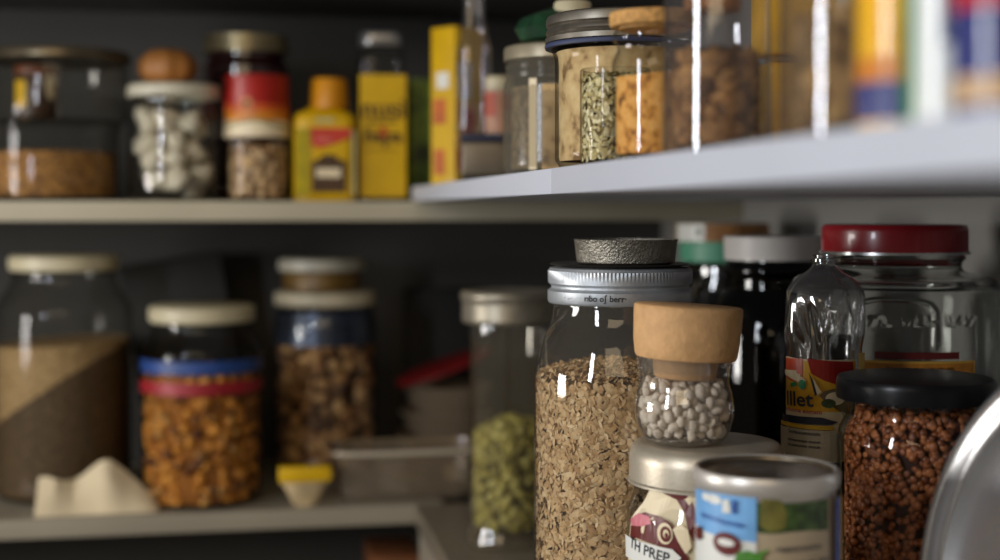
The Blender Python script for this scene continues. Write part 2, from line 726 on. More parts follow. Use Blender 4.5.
shelf('upper back shelf with pale edge holding yellow boxes and stacked jars', -1.2, WX - .0008, EBY, WY - .0008, UB, .0205, 'front', SHELF_W)
shelf('upper right shelf with bright white edge running towards the viewer', EX, WX - .0008, .02, EBY + .030, UR, .0153, 'side', SHELF, seam=.812)
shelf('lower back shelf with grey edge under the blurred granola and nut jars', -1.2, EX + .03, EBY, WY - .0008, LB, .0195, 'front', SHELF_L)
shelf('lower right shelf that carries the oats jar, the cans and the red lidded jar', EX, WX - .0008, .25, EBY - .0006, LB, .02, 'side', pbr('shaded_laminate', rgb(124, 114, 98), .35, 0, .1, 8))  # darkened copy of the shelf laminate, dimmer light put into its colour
shelf('shelf board with shaded underside above the yellow boxes along the top of the photo', -1.2, WX - .0008, EBY, WY - .0008, Z0 + .262, .02, 'front', pbr('shaded_board', (.03, .028, .026), .7))  # board coloured dark to paint the shade on its underside
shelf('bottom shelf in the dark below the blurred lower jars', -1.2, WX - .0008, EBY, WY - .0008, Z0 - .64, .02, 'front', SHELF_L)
pp = Geo().box(-.009, .009, -.3, .10, 0, LB - .0206 - .002).build('support_panel', SHELF_L, None, (EX + .012, EBY - .11, .001), smooth=0)
tag(pp, 'grey upright panel beneath the front corner of the lower right shelf', 'panel')

# ------------------------------------------------------------------ lower right shelf: sharp jars
OAT_C = [rgb(172, 130, 82), rgb(206, 168, 116), rgb(222, 188, 140), rgb(190, 150, 100), rgb(234, 206, 162)]
# --- oats jar
Y = .90
x, y = at(620, Y)
H = zp(302, Y) - LB
R = m_(86, Y)
rn = m_(66, Y)
t = thing('storage_jar', 'tall glass jar of rolled oats with a zinc screw lid', 'jar', (x, y, LB))
zs, zn = zp(385, Y) - LB, zp(308, Y) - LB
prof = spline([(R, zs - .02), (R, zs), (R * .985, zs + .012), (R * .90, zs + .030), (R * .80, zn - .010), (rn, zn), (rn, zn + .004)], 6)
prof = [(0, .004), (R * .6, .004), (R - .01, 0), (R - .003, .002), (R, .010)] + [(R, .01 + (zs - .03) * k / 6) for k in range(1, 7)] + prof + [
    (rn + .002, H - .001), (rn + .002, H), (rn - .001, H + .004)]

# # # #

▶ **TASK TO CARRY OUT**
Return all lines of the material above in which the word "edge" occurs.

▶ **WRITTEN RESPONSE**
shelf('upper back shelf with pale edge holding yellow boxes and stacked jars', -1.2, WX - .0008, EBY, WY - .0008, UB, .0205, 'front', SHELF_W)
shelf('upper right shelf with bright white edge running towards the viewer', EX, WX - .0008, .02, EBY + .030, UR, .0153, 'side', SHELF, seam=.812)
shelf('lower back shelf with grey edge under the blurred granola and nut jars', -1.2, EX + .03, EBY, WY - .0008, LB, .0195, 'front', SHELF_L)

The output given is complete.